Question

Define an identity function and draw its graph, also find its domain and range.

Answer 1

Hint:We are given a question asking us to define an identity function and then graph it and further, find the function’s domain and range. An identity function is one that has each of its elements in the domain and has an image of itself in the range. The function for the same can be defined as, $$f:R\to R$$ we have, $$f(x)=x$$ for all values of x belonging to R, $$x\in R$$, is the identity function on R. We will graph the function, which will give us a straight line passing through origin. The domain and range can clearly be obtained from the functions definition. Hence, we will have the required function.

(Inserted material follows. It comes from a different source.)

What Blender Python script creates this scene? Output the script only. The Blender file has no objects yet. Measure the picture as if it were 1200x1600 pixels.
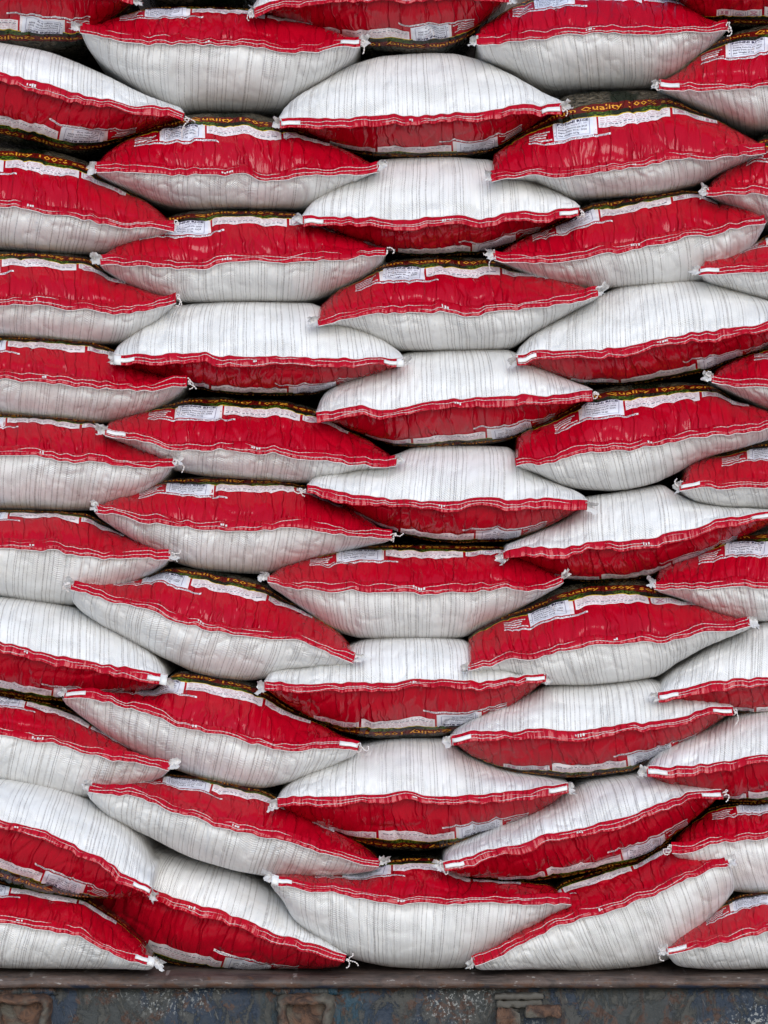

Complete step by step answer:
According to the given question, we are asked to define an identity function and draw the graph of the respective function and then we have to mention the function’s domain and range.
An identity function is one that has each of its elements in the domain and has an image of itself as the range.
The function can be defined as,
$$f:R\to R$$, $$f(x)=x$$ for all values of $$x\in R$$
That is, $$y=x$$
So, we have the function as, $$y=f(x)=x$$
We will draw the graph of this function and for that, we will plot some points and we have,

$$x$$	-2	-1	0	1	2
$$f(x)$$	-2	-1	0	1	2

That is, for any value of ‘x’, the function has same value.
We get the graph as,

We can see that the graph is a straight line passing through the origin.
And it is defined from the set of real numbers. So, we have the domain and the range as the set of all real numbers, that is,
Domain of the function = R
Range of the function = R

Note: The identity function should be confused with the function having 1 in the range. Also, to graph any function, always find the coordinates first and not do it directly, so as to reduce the risk of getting the graph wrong. The domain refers to the values of the ‘x’ and range refers to the values of $$f(x)$$ or ‘y’.